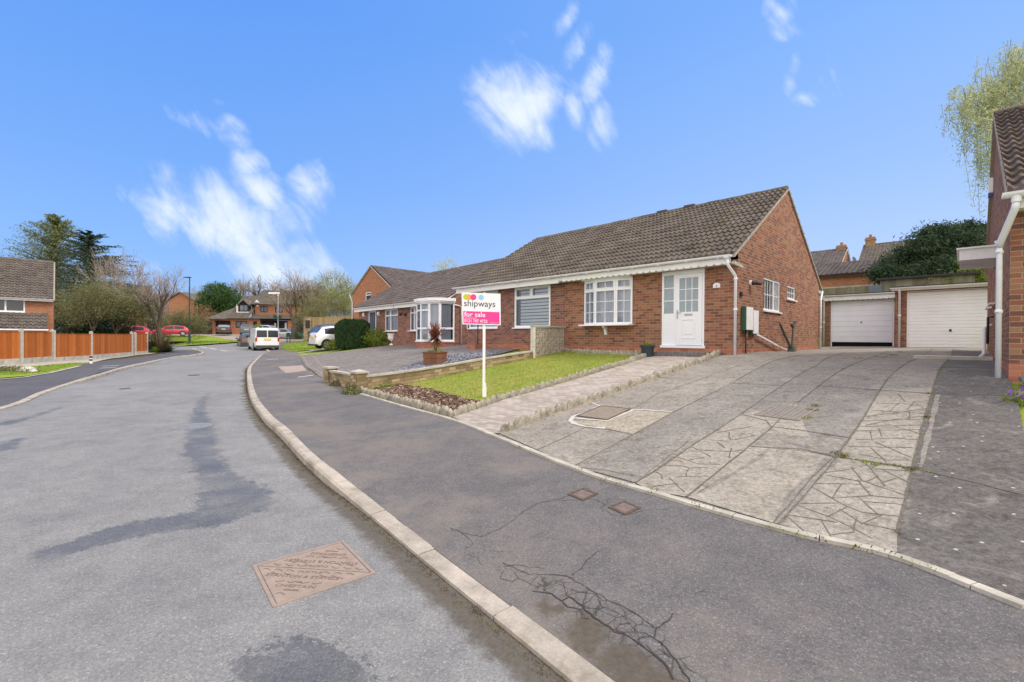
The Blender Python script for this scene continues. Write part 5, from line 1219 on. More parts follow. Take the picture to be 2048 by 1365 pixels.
mb = MB(); mb.box(.12, 2.6, -.62, -.22, .55, 1.07); mb.build('wall_body', mStoneBrick, t); mb = MB(); mb.box(.08, 2.65, -.66, -.18, 1.072, 1.135); mb.build('coping', plain('dark_coping', (.17,.16,.15), .85, .25, var=.3), t, bevel=.012)
# ---------------------------------------------------------------- houses behind the garages
mChim = brick('chimney_brick', [(.33,.19,.1),(.38,.22,.12),(.28,.15,.09)], (.4,.3,.2))
def simple_house(name_label, fr, x0, x1, y0, y1, zg, ze, zr, wm, rm, period=.3, chim=None, cat='house', gut=None, ovh=.3, yr=None):
    t = thing('house', name_label, cat, (fr.o[0], fr.o[1], 0), fr.rz); ym = yr if yr is not None else (y0+y1)/2
    mb = MB(); wall(mb, (0, y0), (1, 0), x0, x1, zg, ze); wall(mb, (x1, y0), (0, 1), 0, y1-y0, zg, ze); wall(mb, (x0, y1), (0, -1), 0, y1-y0, zg, ze); wall(mb, (x1, y1), (-1, 0), 0, x1-x0, zg, ze)
    mb.add([(x1, y0, ze), (x1, y1, ze), (x1, ym, zr-.12)], [(0,1,2)]); mb.add([(x0, y0, ze), (x0, y1, ze), (x0, ym, zr-.12)], [(2,1,0)]); mb.build('wall', wm, t)
    s0 = (zr-ze)/(ym-y0); mb = MB(); kw = dict(period=period, nr=4, amp=.02, lap=.035)
    tiles(mb, x0-.1, x1+.1, y0-ovh, ze-s0*ovh+.02, ym, zr, **kw); s1 = (zr-ze)/(y1-ym); tiles(mb, x0-.1, x1+.1, y1+ovh, ze-s1*ovh+.02, ym, zr, **kw); ridge(mb, x0-.1, x1+.1, ym, zr+.02, .14); r_ = mb.build('roof', rm, t)
    for sx in (x0-.08, x1+.0):
        v = MB(); v.add([(x, y, z+dz) for x in (sx, sx+.08) for y, z in ((y0-ovh, ze-s0*ovh), (ym, zr)) for dz in (-.14, -.01)], [(0,1,3,2),(4,6,7,5),(0,4,5,1),(2,3,7,6),(0,2,6,4),(1,5,7,3)])
        v.add([(x, y, z+dz) for x in (sx, sx+.08) for y, z in ((y1+ovh, ze-s1*ovh), (ym, zr)) for dz in (-.14, -.01)], [(0,1,3,2),(4,6,7,5),(0,4,5,1),(2,3,7,6),(0,2,6,4),(1,5,7,3)]); v.build('bargeboard', gut or mWhite, r_)
    g = MB(); gutter(g, x0-.1, x1+.1, y0-ovh-.06, ze-s0*ovh+.0, .06); g.box(x0, x1, y0-ovh+.02, y0-ovh+.04, ze-s0*ovh-.18, ze-s0*ovh-.02); g.box(x0, x1, y0-ovh+.045, y0-.003, ze-s0*ovh-.15, ze-s0*ovh-.13); g.build('gutter', gut or mWhite, t)
    if chim:
        cx, cz = chim; c = MB(); c.box(cx-.42, cx+.42, ym-.35, ym+.35, zr-.6, cz); c.box(cx-.48, cx+.48, ym-.41, ym+.41, cz-.32, cz-.16); ch = c.build('chimney', mChim, t)
        c = MB(); c.lathe(cx, ym, [(.13, cz), (.14, cz+.3), (.12, cz+.32)], 12); c.build('chimney_pot', mPlinth, ch)
    return t
mBrown = plain('brown_painted_board', (.1,.05,.05), .5, .3)
t = simple_house('orange brick house with dark red eaves, behind the garages and left of the evergreen', FB, -9, 7.5, 27.6, 34.5, 1.6, 6.4, 7.62, mBrickO, mTileSlate, gut=mBrown, yr=31.2)
mb = MB(); mb.box(-9.05, 5, 27.5, 27.597, 5.36, 5.46); mb.build('string_course', mConc, t)
t = simple_house('grey-roofed house with a short brick chimney, behind the gable of the bungalow for sale', FB, -18, -5.3, 45, 54, 1.8, 9.0, 11.75, mBrickO, mTileSlate, chim=(-5.75, 12.15))
t = simple_house('brown-roofed house with a tall brick chimney, beside the evergreen tree', FB, -3.9, 9, 46.5, 55.5, 1.8, 9.2, 12.1, mBrickO, mTileFar, chim=(-3.4, 12.9))
y_ = 49.; mb = MB(); mb.lathe(0, 0, [(.42, 0), (.36, -.06), (.2, -.11), (.02, -.13)], 20, cap=False); q = FB.wld(-4.5, y_)
t = thing('satellite_dish', 'grey satellite dish at the left foot of the tall-chimney roof', 'satellite dish', (q[0], q[1], 10.3)); o = mb.build('dish', plain('dish_grey', (.3,.31,.32), .5, .4), t); o.rotation_euler = (rad(75), 0, rad(30)); mb = MB(); mb.tube([(0, .1, 0), (0, .5, -.4)], .03, 6); mb.build('bracket', mBlack, t)
# slatted fence and shed behind the left garage
q0 = FB.wld(-6, 20.5)
t = thing('garden_fence', 'weathered grey slatted fence showing above the left garage roof', 'fence', (5.58, 11.2, 0), rad(-45))
for i in range(4):
    xa = -4.6+i*1.3
    p_ = MB(); p_.box(xa-.05, xa+.05, 19.9, 20.0, 1.4, 4.66); p_.build('post', mFenceGrey, t)
    p_ = MB()
    for j in range(19): z = 1.78+j*.15; p_.box(xa+.06, xa+1.19, 19.93+.012*(j % 2), 19.95+.012*(j % 2), z, z+.142)
    p_.build('panel', mFenceGrey, t)
t = thing('shed', 'grey timber shed with a felt roof and a blue-grey window, behind the garages', 'shed', (5.58, 11.2, 0), rad(-45))
mb = MB(); wall(mb, (0, 18.2), (1, 0), .85, 4.3, 1.4, 4.75); wall(mb, (.85, 21), (0, -1), 0, 2.8, 1.4, 4.85); wall(mb, (4.3, 18.2), (0, 1), 0, 2.8, 1.4, 4.85); mb.build('wall', mFenceGrey, t)
mb = MB(); mb.add([(x, y, z) for x in (.7, 4.5) for y, z in ((18.0, 4.73), (18.0, 4.82), (21.2, 5.05), (21.2, 4.95))], [(0,1,2,3)[::-1],(4,5,6,7),(0,4,5,1)[::-1],(1,5,6,2)[::-1],(2,6,7,3)[::-1],(3,7,4,0)[::-1]]); mb.build('roof', mBlack, t)
x0_, z0_ = FB.hy(1738, 585, 18.2); x1_, z1_ = FB.hy(1764, 571, 18.2); mb = MB(); mb.box(x0_, x1_, 18.15, 18.197, 4.02, 4.5); mb.build('window', mGlassB, t)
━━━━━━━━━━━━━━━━
_Aim of the task_
Restate the whole of the material word for word without the pictures.

_Result for this exercise_
The Blender Python script for this scene continues. Write part 5, from line 1219 on. More parts follow. Take the picture to be 2048 by 1365 pixels.
mb = MB(); mb.box(.12, 2.6, -.62, -.22, .55, 1.07); mb.build('wall_body', mStoneBrick, t); mb = MB(); mb.box(.08, 2.65, -.66, -.18, 1.072, 1.135); mb.build('coping', plain('dark_coping', (.17,.16,.15), .85, .25, var=.3), t, bevel=.012)
# ---------------------------------------------------------------- houses behind the garages
mChim = brick('chimney_brick', [(.33,.19,.1),(.38,.22,.12),(.28,.15,.09)], (.4,.3,.2))
def simple_house(name_label, fr, x0, x1, y0, y1, zg, ze, zr, wm, rm, period=.3, chim=None, cat='house', gut=None, ovh=.3, yr=None):
    t = thing('house', name_label, cat, (fr.o[0], fr.o[1], 0), fr.rz); ym = yr if yr is not None else (y0+y1)/2
    mb = MB(); wall(mb, (0, y0), (1, 0), x0, x1, zg, ze); wall(mb, (x1, y0), (0, 1), 0, y1-y0, zg, ze); wall(mb, (x0, y1), (0, -1), 0, y1-y0, zg, ze); wall(mb, (x1, y1), (-1, 0), 0, x1-x0, zg, ze)
    mb.add([(x1, y0, ze), (x1, y1, ze), (x1, ym, zr-.12)], [(0,1,2)]); mb.add([(x0, y0, ze), (x0, y1, ze), (x0, ym, zr-.12)], [(2,1,0)]); mb.build('wall', wm, t)
    s0 = (zr-ze)/(ym-y0); mb = MB(); kw = dict(period=period, nr=4, amp=.02, lap=.035)
    tiles(mb, x0-.1, x1+.1, y0-ovh, ze-s0*ovh+.02, ym, zr, **kw); s1 = (zr-ze)/(y1-ym); tiles(mb, x0-.1, x1+.1, y1+ovh, ze-s1*ovh+.02, ym, zr, **kw); ridge(mb, x0-.1, x1+.1, ym, zr+.02, .14); r_ = mb.build('roof', rm, t)
    for sx in (x0-.08, x1+.0):
        v = MB(); v.add([(x, y, z+dz) for x in (sx, sx+.08) for y, z in ((y0-ovh, ze-s0*ovh), (ym, zr)) for dz in (-.14, -.01)], [(0,1,3,2),(4,6,7,5),(0,4,5,1),(2,3,7,6),(0,2,6,4),(1,5,7,3)])
        v.add([(x, y, z+dz) for x in (sx, sx+.08) for y, z in ((y1+ovh, ze-s1*ovh), (ym, zr)) for dz in (-.14, -.01)], [(0,1,3,2),(4,6,7,5),(0,4,5,1),(2,3,7,6),(0,2,6,4),(1,5,7,3)]); v.build('bargeboard', gut or mWhite, r_)
    g = MB(); gutter(g, x0-.1, x1+.1, y0-ovh-.06, ze-s0*ovh+.0, .06); g.box(x0, x1, y0-ovh+.02, y0-ovh+.04, ze-s0*ovh-.18, ze-s0*ovh-.02); g.box(x0, x1, y0-ovh+.045, y0-.003, ze-s0*ovh-.15, ze-s0*ovh-.13); g.build('gutter', gut or mWhite, t)
    if chim:
        cx, cz = chim; c = MB(); c.box(cx-.42, cx+.42, ym-.35, ym+.35, zr-.6, cz); c.box(cx-.48, cx+.48, ym-.41, ym+.41, cz-.32, cz-.16); ch = c.build('chimney', mChim, t)
        c = MB(); c.lathe(cx, ym, [(.13, cz), (.14, cz+.3), (.12, cz+.32)], 12); c.build('chimney_pot', mPlinth, ch)
    return t
mBrown = plain('brown_painted_board', (.1,.05,.05), .5, .3)
t = simple_house('orange brick house with dark red eaves, behind the garages and left of the evergreen', FB, -9, 7.5, 27.6, 34.5, 1.6, 6.4, 7.62, mBrickO, mTileSlate, gut=mBrown, yr=31.2)
mb = MB(); mb.box(-9.05, 5, 27.5, 27.597, 5.36, 5.46); mb.build('string_course', mConc, t)
t = simple_house('grey-roofed house with a short brick chimney, behind the gable of the bungalow for sale', FB, -18, -5.3, 45, 54, 1.8, 9.0, 11.75, mBrickO, mTileSlate, chim=(-5.75, 12.15))
t = simple_house('brown-roofed house with a tall brick chimney, beside the evergreen tree', FB, -3.9, 9, 46.5, 55.5, 1.8, 9.2, 12.1, mBrickO, mTileFar, chim=(-3.4, 12.9))
y_ = 49.; mb = MB(); mb.lathe(0, 0, [(.42, 0), (.36, -.06), (.2, -.11), (.02, -.13)], 20, cap=False); q = FB.wld(-4.5, y_)
t = thing('satellite_dish', 'grey satellite dish at the left foot of the tall-chimney roof', 'satellite dish', (q[0], q[1], 10.3)); o = mb.build('dish', plain('dish_grey', (.3,.31,.32), .5, .4), t); o.rotation_euler = (rad(75), 0, rad(30)); mb = MB(); mb.tube([(0, .1, 0), (0, .5, -.4)], .03, 6); mb.build('bracket', mBlack, t)
# slatted fence and shed behind the left garage
q0 = FB.wld(-6, 20.5)
t = thing('garden_fence', 'weathered grey slatted fence showing above the left garage roof', 'fence', (5.58, 11.2, 0), rad(-45))
for i in range(4):
    xa = -4.6+i*1.3
    p_ = MB(); p_.box(xa-.05, xa+.05, 19.9, 20.0, 1.4, 4.66); p_.build('post', mFenceGrey, t)
    p_ = MB()
    for j in range(19): z = 1.78+j*.15; p_.box(xa+.06, xa+1.19, 19.93+.012*(j % 2), 19.95+.012*(j % 2), z, z+.142)
    p_.build('panel', mFenceGrey, t)
t = thing('shed', 'grey timber shed with a felt roof and a blue-grey window, behind the garages', 'shed', (5.58, 11.2, 0), rad(-45))
mb = MB(); wall(mb, (0, 18.2), (1, 0), .85, 4.3, 1.4, 4.75); wall(mb, (.85, 21), (0, -1), 0, 2.8, 1.4, 4.85); wall(mb, (4.3, 18.2), (0, 1), 0, 2.8, 1.4, 4.85); mb.build('wall', mFenceGrey, t)
mb = MB(); mb.add([(x, y, z) for x in (.7, 4.5) for y, z in ((18.0, 4.73), (18.0, 4.82), (21.2, 5.05), (21.2, 4.95))], [(0,1,2,3)[::-1],(4,5,6,7),(0,4,5,1)[::-1],(1,5,6,2)[::-1],(2,6,7,3)[::-1],(3,7,4,0)[::-1]]); mb.build('roof', mBlack, t)
x0_, z0_ = FB.hy(1738, 585, 18.2); x1_, z1_ = FB.hy(1764, 571, 18.2); mb = MB(); mb.box(x0_, x1_, 18.15, 18.197, 4.02, 4.5); mb.build('window', mGlassB, t)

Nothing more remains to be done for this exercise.